The CCIR’s interpretation of “social injury” warrants further examination.

The Yale Corporation is content with our continuing investment in the fossil fuel industry, choosing willfully to ignore the industry’s sinister political role in climate denial, pollution and political corruption.

Yale has a huge endowment. This endowment allegedly exists to advance knowledge, to research and to teach. More broadly, in the words of the Yale College Mission Statement, the University should “develop [students’] intellectual, moral, civic and creative capacities to the fullest.” But our investment in an inherently damaging, exploitative and extractive industry entrenched in a network of shadow power reveals our institutional tendency to rely upon a limited “moral capacity,” a stinted moral imagination.

This stinted moral imagination occurs when the University becomes so preoccupied with an unquenchable profit motive that it does not consider the source of its money. The way we currently manage our endowment necessarily requires that we close our eyes to the injustice to which we contribute and stifle impertinent questions. We operate with a lack of systemic empathy.

Perhaps this is why FFY fights for fossil fuel divestment; if we don’t — and sometimes even if we do — we are guilty by association. The Yale Corporation’s demonstration that they don’t care about the source of their money makes us suspect that maybe they never have. Maybe this is the same limited moral imagination that allowed Yale’s first scholarships to be funded by slave-trading money. Perhaps it was the same drive that led Yale officials to oppose the construction of what would have been the country’s first black college in New Haven because, according to Yale officials in 1831, such an institution would have been “incompatible with the prosperity of Yale.” Maybe this limited moral imagination, which ascribes injustice as natural, has always been integral to the Yale we know, the Yale we love.

This is a terrifying possibility.

But this need not be the case.
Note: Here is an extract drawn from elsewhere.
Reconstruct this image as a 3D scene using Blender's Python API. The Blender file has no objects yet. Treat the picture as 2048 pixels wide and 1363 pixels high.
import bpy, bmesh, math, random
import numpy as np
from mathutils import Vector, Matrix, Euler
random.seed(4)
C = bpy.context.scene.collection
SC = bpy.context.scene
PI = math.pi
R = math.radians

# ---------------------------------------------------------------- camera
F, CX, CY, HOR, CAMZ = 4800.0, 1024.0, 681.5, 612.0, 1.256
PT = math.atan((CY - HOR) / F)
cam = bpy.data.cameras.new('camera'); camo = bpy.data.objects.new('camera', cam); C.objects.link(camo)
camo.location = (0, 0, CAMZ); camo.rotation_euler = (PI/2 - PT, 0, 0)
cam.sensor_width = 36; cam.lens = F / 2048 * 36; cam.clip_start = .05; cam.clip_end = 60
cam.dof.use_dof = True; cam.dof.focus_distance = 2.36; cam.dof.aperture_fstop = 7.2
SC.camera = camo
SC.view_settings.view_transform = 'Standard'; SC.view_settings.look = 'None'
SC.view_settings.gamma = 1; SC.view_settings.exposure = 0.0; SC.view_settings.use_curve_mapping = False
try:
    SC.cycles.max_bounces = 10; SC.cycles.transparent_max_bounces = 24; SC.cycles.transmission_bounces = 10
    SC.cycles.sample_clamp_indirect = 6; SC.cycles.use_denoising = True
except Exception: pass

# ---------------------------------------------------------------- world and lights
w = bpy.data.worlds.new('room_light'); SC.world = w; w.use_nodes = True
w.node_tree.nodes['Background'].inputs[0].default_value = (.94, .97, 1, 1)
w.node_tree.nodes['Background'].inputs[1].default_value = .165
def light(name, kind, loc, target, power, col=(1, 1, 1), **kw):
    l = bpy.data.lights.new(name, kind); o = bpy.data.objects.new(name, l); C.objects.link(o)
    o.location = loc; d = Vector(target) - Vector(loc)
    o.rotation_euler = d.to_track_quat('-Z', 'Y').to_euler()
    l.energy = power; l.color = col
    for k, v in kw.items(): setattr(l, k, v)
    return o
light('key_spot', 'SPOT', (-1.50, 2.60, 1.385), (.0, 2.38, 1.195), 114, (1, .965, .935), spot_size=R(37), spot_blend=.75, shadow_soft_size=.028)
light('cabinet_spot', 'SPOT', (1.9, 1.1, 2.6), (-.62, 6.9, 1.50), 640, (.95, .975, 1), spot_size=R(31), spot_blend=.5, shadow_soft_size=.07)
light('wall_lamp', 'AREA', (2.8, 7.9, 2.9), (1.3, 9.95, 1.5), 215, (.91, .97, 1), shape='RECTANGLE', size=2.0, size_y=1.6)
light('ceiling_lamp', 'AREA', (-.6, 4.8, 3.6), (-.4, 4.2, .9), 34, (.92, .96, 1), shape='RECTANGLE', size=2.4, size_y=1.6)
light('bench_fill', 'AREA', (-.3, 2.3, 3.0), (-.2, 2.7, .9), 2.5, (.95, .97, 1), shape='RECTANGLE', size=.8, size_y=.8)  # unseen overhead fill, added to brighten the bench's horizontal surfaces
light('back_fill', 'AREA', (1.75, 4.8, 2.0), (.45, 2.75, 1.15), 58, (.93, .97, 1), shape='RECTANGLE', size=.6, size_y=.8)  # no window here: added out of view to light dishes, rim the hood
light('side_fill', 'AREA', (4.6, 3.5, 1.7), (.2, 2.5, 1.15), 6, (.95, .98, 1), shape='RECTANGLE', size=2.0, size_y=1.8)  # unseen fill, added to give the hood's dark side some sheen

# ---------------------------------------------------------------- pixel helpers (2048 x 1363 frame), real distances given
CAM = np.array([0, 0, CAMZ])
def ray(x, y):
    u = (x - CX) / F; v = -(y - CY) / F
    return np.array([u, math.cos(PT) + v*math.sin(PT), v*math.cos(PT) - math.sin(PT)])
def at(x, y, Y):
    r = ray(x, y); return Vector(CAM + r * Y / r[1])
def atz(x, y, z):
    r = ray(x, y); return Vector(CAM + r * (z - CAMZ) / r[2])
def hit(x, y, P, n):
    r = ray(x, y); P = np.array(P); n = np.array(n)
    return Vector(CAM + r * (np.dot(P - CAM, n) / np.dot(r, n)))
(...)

We have watched Next Yale expand the moral imagination of ourselves, the campus, the administration and beyond. We work for divestment not because we want to, but because we have to protect our own futures, protect our communities and imagine a better future. We need this moral imagination more than ever if we are ever to create restorative alternatives to the path we are on right now: one of unfettered extraction.

Fossil Free Yale will continue to build its movement of students, faculty and alumni until the Corporation divests. We imagine something better and we hope Yale will, too.